ST. THOMAS, VI — Some of the nation’s most prominent research scholars are gathering this week in St. Thomas to strategize solutions and share best practices on how to improve Black male achievement.
For the second year in a row, the three-day international colloquium has brought together researchers from various academic disciplines who are engaged in cutting-edge scholarship that focuses squarely on how to address what has become one of the nation’s most vexing problems.
“This has always been our vision,” says Dr. Jerlando F. L. Jackson, the Vilas Distinguished Professor of Higher Education at the University of Wisconsin-Madison and the director of the Wisconsin Equity and Inclusion Laboratory—a research center that is dedicated to conducting both basic and applied research on topics of equity and inclusion in education, with a particular focus on higher education.
The idea for a colloquium, he says, came in 2009 when he and Dr. James L. Moore, III, the College of Education and Human Ecology Distinguished Professor of Urban Education at Ohio State University (OSU) authored an article for the International Encyclopedia of Education and pointed out that girls in both the United States and other countries were quickly outperforming boys academically.

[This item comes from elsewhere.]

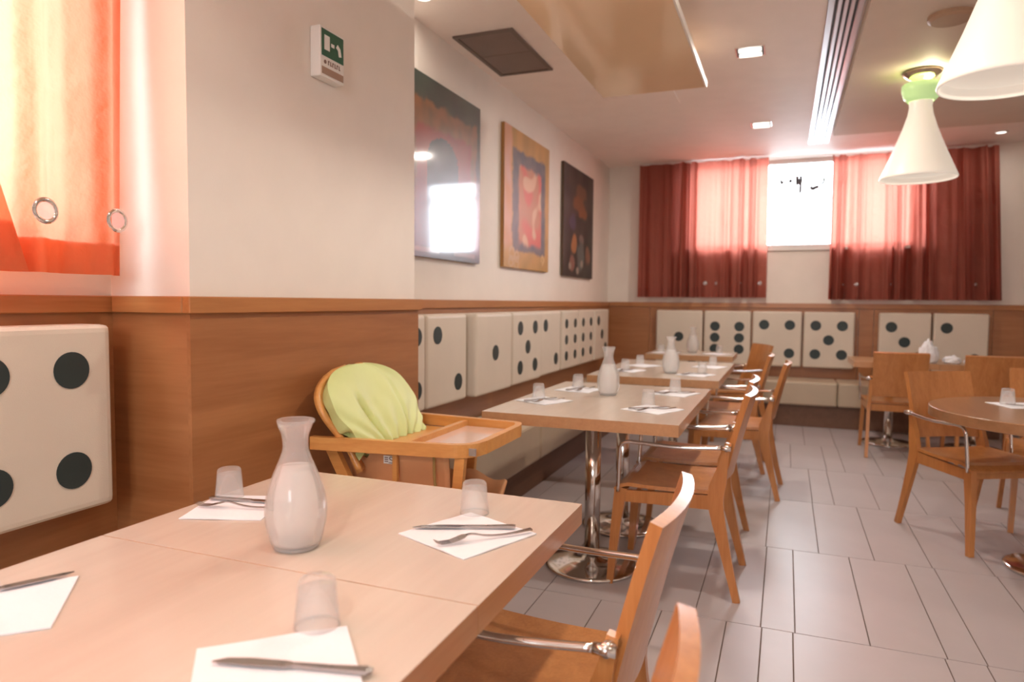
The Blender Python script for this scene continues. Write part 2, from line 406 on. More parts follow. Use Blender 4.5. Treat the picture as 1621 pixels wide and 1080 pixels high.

The two, who are considered leading experts in a growing field of scholarship that focuses on black males, first put out the call to academicians who traveled last year to the United Kingdom to begin what they now expect will become an annual conversation aimed at better understanding the unique challenges that Black males face, while also celebrating the many accomplishments that often go unreported.
For example, Dr. Rex L. Crawley who runs the Uzuri think-tank at Robert Morris University in Pittsburgh says that nearly 90 percent of African American males at his university go on to graduate from the institution, surpassing African American females in attendance.
“The negative stories have already been told,” he says. “We want to focus on the success stories.”